A man named Bill Patch, however, took it upon himself to make his own motley Caddy as a gift to Cash, kicking off a friendship that lasted a lifetime. The patchwork Caddy remains the ultimate homage to the luxury vehicle (or maybe the ultimate travesty, depending on who you ask). The cobbled-together car remains on display at Hideaway Farms Museum in Tennessee.
There’s a scene in A Complete Unknown where Fanning’s Sylvie discusses the 1942 film Now, Voyager with Bob. She says that Bette Davis’s character found herself in the film, but Dylan counters, “She didn’t find herself like her ‘self’ was a missing shoe or something. She just made herself into something different. [ . . . ] You know, what she wanted to be. In that moment.”

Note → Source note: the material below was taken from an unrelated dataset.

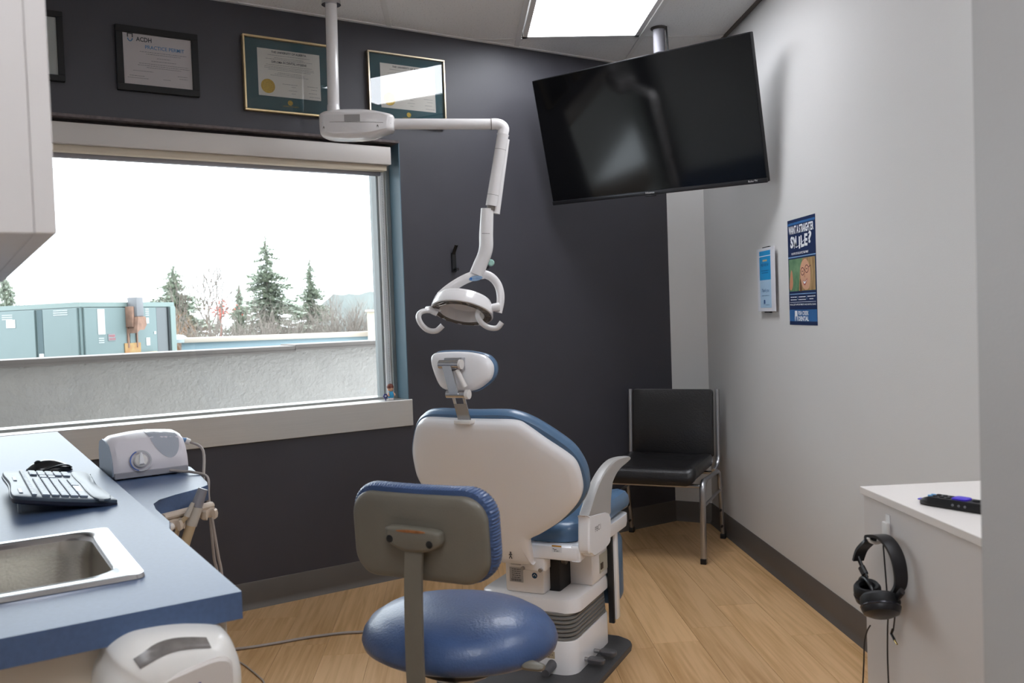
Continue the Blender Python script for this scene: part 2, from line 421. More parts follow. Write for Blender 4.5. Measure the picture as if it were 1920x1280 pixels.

This perspective echoes something Dylan says in 2019’s Rolling Thunder Revue: “Life isn’t about finding yourself or finding things. Life is about creating yourself and creating things.” Bob Dylan’s identity is an ever-evolving artistic creation on par with his songs; his Bonneville proved to be an essential element of his mystique, his self-invention, his freedom. It remains an indelible signifier of cool.
Really enjoyed the article. Brought back good memories. Thanks.
I lived in and out of the East Village for quite sometime. Had a sublet on ‘Positively 4th Street ‘ for awhile. Whenever I’d borrow a car for a long weekend getaway with friends I’d look for a space on 3rd between 1st and second ave. Hells Angels clubhouse was there. A safe street and place to park. One late Friday night I found the perfect spot between their coned off section and the corner. Easy parallel parking. No sooner had I shut the engine off then a guy working the door knocked on the window. Oh s**t ! – ” You wanna move back a couple three feet ” – “Absolutely. No problem” . The new Triumph Bonney Thruxton 400 looks like a good cafe racer style city bike. Break out the turtle neck and the suede brown jacket.